_WHAT TO WORK ON_
Report every line in the listing below where the string "picture" shows up.
· · · · · · ·
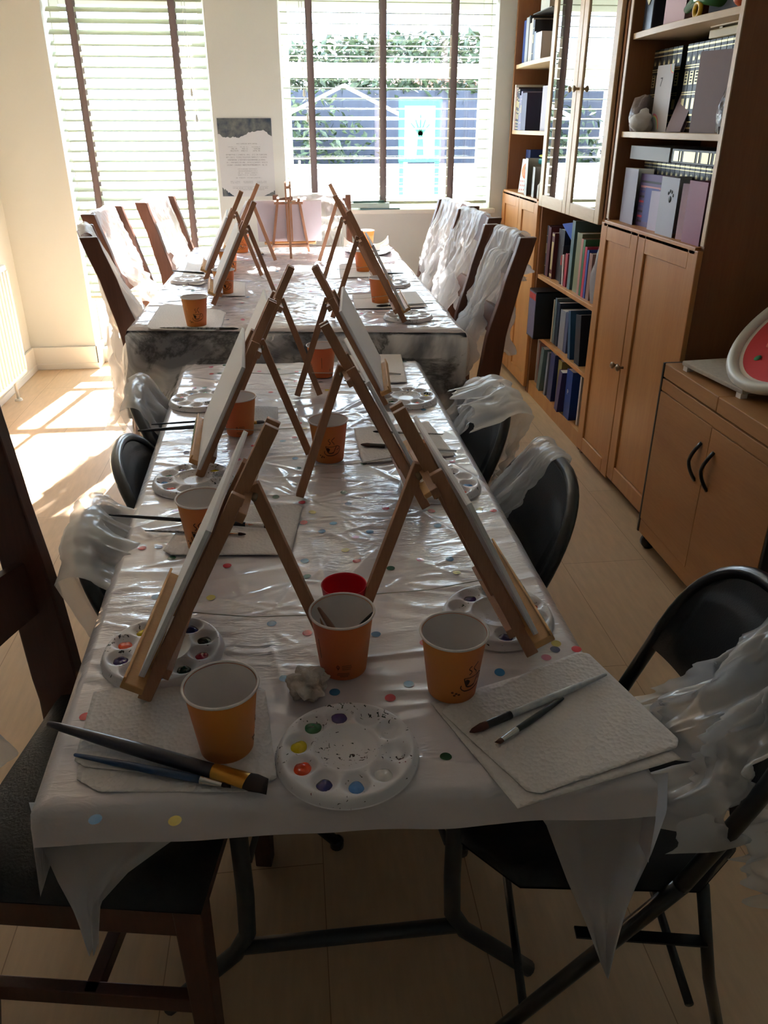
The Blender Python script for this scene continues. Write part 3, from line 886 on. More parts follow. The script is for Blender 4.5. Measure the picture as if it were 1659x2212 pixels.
# greeting cards
def card(y, z, w, h, col, label, x=1.47, ang=20, open_=60, print_=None, back=None, cat='card', rz=0.0, name='greeting_card'):
    root = thing(name, label, cat, (x, y, z), rz)
    t = .0012
    a = radians(open_/2)
    mb = MB()
    for s_, nm, m in ((1, 'front_leaf', col), (-1, 'back_leaf', back or col)):
        M = Matrix.Rotation(s_*a, 4, 'Z')
        o = MB().box(0, w, -t/2, t/2, 0, h, M=M).build(nm, colm(m, .6) if isinstance(m, tuple) else m, root)
    return root
def card_at(px0, py0, px1, py1, x, col, label, back=None, open_=40, flip=False, cat='card', name='greeting_card'):
    """card standing on the ledge whose front leaf fills the picture box"""
    pass
# upper shelf: z=1.468
c7 = card(3.44, 1.468, .15, .235, (232, 236, 232), 'white birthday card with a rainbow and the number 7', x=1.475, open_=50, rz=radians(-65), back=(190, 186, 188))
R7 = Matrix.Rotation(radians(25), 4, 'Z')
def onleaf(M, pts_fn): pass
M_pink = colm((232, 120, 150), .6); M_mint = colm((150, 210, 190), .6); M_lemon = colm((236, 220, 130), .6)
def arc_strip(mb, cx, cz, r0, r1, a0, a1, M, n=14, y=-.0009):
    vs = []
    for i in range(n+1):
        t = a0+(a1-a0)*i/n
        vs += [M @ Vector((cx+r0*cos(t), y, cz+r0*sin(t))), M @ Vector((cx+r1*cos(t), y, cz+r1*sin(t)))]
    mb.add(vs, [(2*i, 2*i+1, 2*i+3, 2*i+2) for i in range(n)])
ML = Matrix.Rotation(radians(-25), 4, 'Z')
lf = [c for c in c7.children if c.name.startswith('back_leaf')][0]
lf2 = [c for c in c7.children if c.name.startswith('front_leaf')][0]
for leaf, MM, sgn in ((lf, ML, -1),):
    for mm, r0, r1 in ((M_pink, .05, .056), (M_lemon, .044, .05), (M_mint, .038, .044)):
        b_ = MB(); arc_strip(b_, .02, .01, r0, r1, 0, pi/2*1.1, MM, y=sgn*.0009); arc_strip(b_, .148, .235, r0*.6, r1*.6, pi, 1.5*pi, MM, y=sgn*.0009)
        b_.build('rainbow_print', mm, leaf)
    text_mesh('number_print', '7', .045, M_ink_grey, leaf, M=MM @ Matrix.Translation((.05, sgn*.0012, .175)) @ Matrix.Rotation(pi/2, 4, 'X'))
card(3.20, 1.468, .13, .225, (150, 128, 136), 'mauve card standing half open behind the leaning card', x=1.52, open_=50, rz=radians(-75))
cl = card(3.27, 1.468, .10, .25, (146, 126, 134), 'mauve card leaning diagonally in the middle of the upper shelf', x=1.465, open_=8, rz=radians(-80))
cl.rotation_euler = (radians(-20), 0, radians(-78))
card(2.95, 1.468, .18, .25, (158, 150, 162), 'tall grey lilac card with a torn edge on the upper shelf', x=1.41, open_=8, rz=radians(-66))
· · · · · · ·
_SOLUTION TO THE PROBLEM_
The Blender Python script for this scene continues. Write part 3, from line 886 on. More parts follow. The script is for Blender 4.5. Measure the picture as if it were 1659x2212 pixels.
    """card standing on the ledge whose front leaf fills the picture box"""